I  was lucky enough to be one of them.  Mauldin roamed the  hallways of the Chicago Sun-Times in the late 1960s and early 1970s  with no more officiousness or air of haughtiness than if he was a  copyboy.  That impish look on his face  remained.

He  had achieved so much.  He won a second Pulitzer Prize, and he  should have won a third for what may be the single greatest  editorial cartoon in the history of the craft: his deadline  rendering, on the day President John F. Kennedy was assassinated, of  the statue at the Lincoln Memorial slumped in grief, its head  cradled in its hands.  But he never acted as if he was better  than the  people he met.  He was still Mauldin, the  enlisted  man.

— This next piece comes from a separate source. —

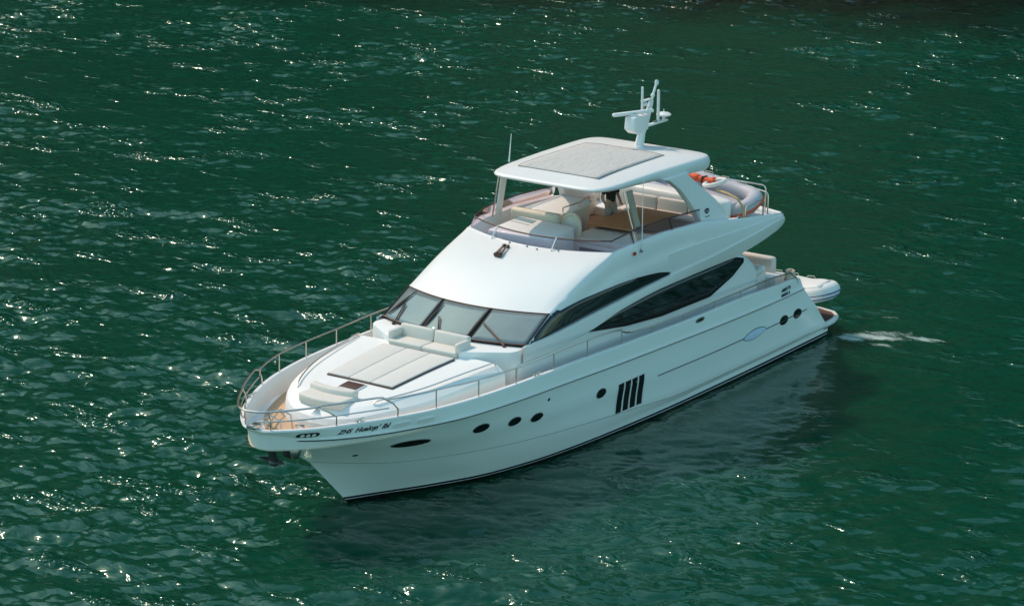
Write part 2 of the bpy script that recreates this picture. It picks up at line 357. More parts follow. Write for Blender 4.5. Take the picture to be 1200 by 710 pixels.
    me = bpy.data.meshes.new('water'); me.vertices.add(len(vs)); me.vertices.foreach_set('co', vs.astype(np.float32).ravel())
    me.loops.add(q.size); me.loops.foreach_set('vertex_index', q.astype(np.int32).ravel())
    me.polygons.add(len(q)); me.polygons.foreach_set('loop_start', np.arange(0, q.size, 4, dtype=np.int32))
    me.update(calc_edges=True); me.validate()
    b = me.polygons[0].normal.z
    if b < 0: me.flip_normals()
    me.shade_smooth()
    a2 = me.attributes.new('chop', 'FLOAT', 'POINT'); a2.data.foreach_set('value', np.concatenate([(lee ** 1.3 * (0.55 + 0.45 * gm)).ravel(), np.ones(8)]).astype(np.float32))
    dd, rt = I * dx + 47, J * dx - n1 * dx / 2
    painted_shade = 1 / (1 + np.exp(-(dd - 129 - 0.30 * np.clip(12 - rt, -10, 60)) * .22))  # mask of the shade painted on the far-corner water
    a3 = me.attributes.new('painted_shade', 'FLOAT', 'POINT'); a3.data.foreach_set('value', np.concatenate([painted_shade.ravel(), np.zeros(8)]).astype(np.float32))
    at = me.attributes.new('foam', 'FLOAT', 'POINT'); at.data.foreach_set('value', np.concatenate([fo.ravel(), np.zeros(8)]).astype(np.float32))
    me.materials.append(M['water'])
    o = bpy.data.objects.new('water', me); COL.objects.link(o); o['kind'] = 'structure'
    o['label'] = 'choppy dark green sea with sun glints'
    return Fh, Rh
FH, RH = make_water()

# ------------------------------------------------------------------ unseen wooded shore, added tall to keep sky out of the water's reflection
def make_unseen_hills():
    m = mat('unseen_slope', (0.022, 0.034, 0.018), 0.95, var=0.5, vscale=0.25); n = 90
    P = []
    for i in range(n):
        a = -1 + 2 * i / (n - 1); row = []
        rt = a * 330
        shore = 205 - 48 * math.exp(-((rt - 34) / 30) ** 2) + 9 * math.sin(rt * .05) - 0.0012 * rt * rt * .3
        for j in range(26):
            u = j / 25; d = shore + 210 * u
            z = -2 + (260 + 12 * math.sin(rt * .021 + 1) + 6 * math.sin(rt * .09)) * (1 - (1 - u) ** 1.7) + (rng.random() - .5) * 4.0 * min(1, u * 6)
            if j > 0: z += 4 * math.exp(-((rt - 34) / 30) ** 2)
            p = np.array([CAMLOC.x, CAMLOC.y]) + FH * d + RH * rt
            row.append((p[0], p[1], z))
        P.append(row)
    o = MB().grid(P, m).build('unseen_hills', ang=180); o['kind'] = 'structure'; o['label'] = 'unseen dark wooded shore added to darken the water reflections'
make_unseen_hills()

# ================================================================== THE YACHT
yacht = thing('motor_yacht', 'large white flybridge motor yacht lying on the green water', 'yacht', (0, 0, 0))

# ---- hull
SX = [11.96, 11.9, 11.7, 11.39, 10.96, 10.3, 9.3, 8.3, 6.9, 5.4, 3.9, 1, -2, -5, -7, -8.6, -8.75]
SY = [0, .30, .57, .88, 1.22, 1.60, 2.08, 2.42, 2.70, 2.84, 2.91, 2.94, 2.94, 2.89, 2.81, 2.70, 2.68]
SZ = [2.76, 2.76, 2.76, 2.76, 2.76, 2.76, 2.75, 2.735, 2.725, 2.715, 2.705, 2.63, 2.545, 2.465, 2.35, 2.235, 2.205]
def sheer(x): return ip(x, SX, SY), ip(x, SX, SZ)
LEV = [   # (x list, y list, z list) stem first
    ([7.6, 6.5, 5, 3, .5, -3, -6.5, -10.8], [0, .5, 1.05, 1.5, 1.8, 2.05, 2.1, 2.1], [-.7] * 8),
    ([8.54, 7.8, 6.6, 5.1, 3, .56, -2.7, -6.4, -10.8], [0, .33, .98, 1.62, 2.10, 2.36, 2.52, 2.55, 2.50], [0] * 9),
    ([8.82, 8.0, 6.7, 5.2, 3, .56, -2.7, -6.4, -10.8], [0, .48, 1.15, 1.80, 2.26, 2.46, 2.57, 2.58, 2.53], [.30] * 4 + [.28] * 5),
    ([9.98, 9.2, 8.3, 6.6, 4.8, 2.93, 0, -2.6, -6, -10.6], [0, .62, 1.17, 1.86, 2.30, 2.53, 2.64, 2.68, 2.68, 2.60], [1.45, 1.33, 1.2, 1.08, .96, .84, .62, .45, .42, .40]),
    ([11.40, 11.0, 10.4, 9.2, 7.5, 5.6, 3.5, 0, -3, -6, -9.85], [0, .36, .76, 1.46, 2.13, 2.53, 2.73, 2.81, 2.82, 2.77, 2.66], [2.37, 2.29, 2.17, 1.93, 1.78, 1.68, 1.58, 1.42, 1.30, 1.22, 1.12]),
    ([11.72, 11.3, 10.3, 9.0, 7.0, 4.4, 1, -2.9, -6.4, -8.95], [0, .72, 1.50, 2.10, 2.66, 2.87, 2.91, 2.91, 2.83, 2.68], [2.53, 2.51, 2.46, 2.42, 2.37, 2.32, 2.20, 2.08, 1.97, 1.90]),
    (SX, SY, SZ)]
NS = 110
ss = np.linspace(0, 1, NS) ** 1.9
def level_pts(L):
    X, Y, Z = L; x = X[0] - (X[0] - X[-1]) * ss
    y = ip(x, X, Y)
    # blunt rounded stem: sqrt start
    return np.stack([x, y, ip(x, X, Z)], -1)
rows = [level_pts(L) for L in LEV]
def between(a, b, n, bulge=0.0):
    return [a + (b - a) * k / n + np.array([0, 1, 0]) * bulge * math.sin(math.pi * k / n) * np.clip(a[:, 1:2], 0, .4) / .4 for k in range(n)]
G = []
bul = [0.0, 0.0, 0.01, -0.02, -0.015, 0.0]; nn = [2, 3, 4, 4, 4, 4]
for i in range(6): G += between(rows[i], rows[i + 1], nn[i], bul[i])
G.append(rows[6]); G = np.array(G); rub_i = sum(nn[:5])
hb = MB(); hb.grid(G, 'hull')
Gs = G * np.array([1, -1, 1]); hb.grid(Gs, 'hull')
hb.grid(np.stack([G[:, -1], Gs[:, -1]], 1), 'gel')
hull = hb.build('hull', yacht, ang=28, merge=0.0005)
vv = [tuple(p) for p in G.reshape(-1, 3)]; nv = G.shape[1]
ff = [(i * nv + j, (i + 1) * nv + j, (i + 1) * nv + j + 1, i * nv + j + 1) for i in range(G.shape[0] - 1) for j in range(nv - 1)]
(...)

During  the late summer of 2002, as Mauldin lay in that California nursing  home, some of the old World War II infantry guys caught wind of it.   They didn’t want Mauldin to go out that way.  They  thought he should know he was still their  hero.

Gordon   Dillow, a columnist for the Orange County Register, put out  the call in Southern California for people in the area to send their  best wishes to Mauldin.  I joined Dillow in the effort, helping  to spread the appeal nationally, so Bill would not feel so alone.   Soon, more than 10,000 cards and letters had arrived at  Mauldin’s bedside.

Better  than that, old soldiers began to show up just to sit with Mauldin,  to let him know that they were there for him, as he, so long ago,  had been there for them.  So many volunteered to visit  Bill that there was a waiting list.  Here is how Todd  DePastino, in the first paragraph of his wonderful biography of  Mauldin, described it:

Almost  every day in the summer and fall of 2002 they came to Park Superior  nursing home in Newport Beach, California, to honor Army Sergeant,  Technician Third Grade, Bill Mauldin.   They came  bearing relics of their youth: medals, insignia, photographs, and  carefully folded newspaper clippings.  Some wore old  garrison caps.  Others arrived resplendent in uniforms over a  half century old.  Almost all of them wept as they filed down  the corridor like pilgrims fulfilling some long-neglected  obligation.

One  of the  veterans explained to me why it was so important:

“You  would have to be part of a combat infantry unit to appreciate what  moments of relief Bill gave us.  You had to be reading a  soaking wet Stars and Stripes in a water-filled foxhole and then see  one of his cartoons.”

Mauldin is buried  in Arlington National Cemetery .  Last month, the kid  cartoonist made it onto a first-class postage stamp.  It’s an  honor that most generals and admirals never  receive.

What  Mauldin would have loved most, I believe, is the sight of the two  guys who keep him company on that  stamp. Take  a look at it.

There’s  Willie.  There’s Joe.

And  there, to the side, drawing them and smiling that shy, quietly  observant  smile, is Mauldin himself.  With his buddies,  right where he belongs. Forever.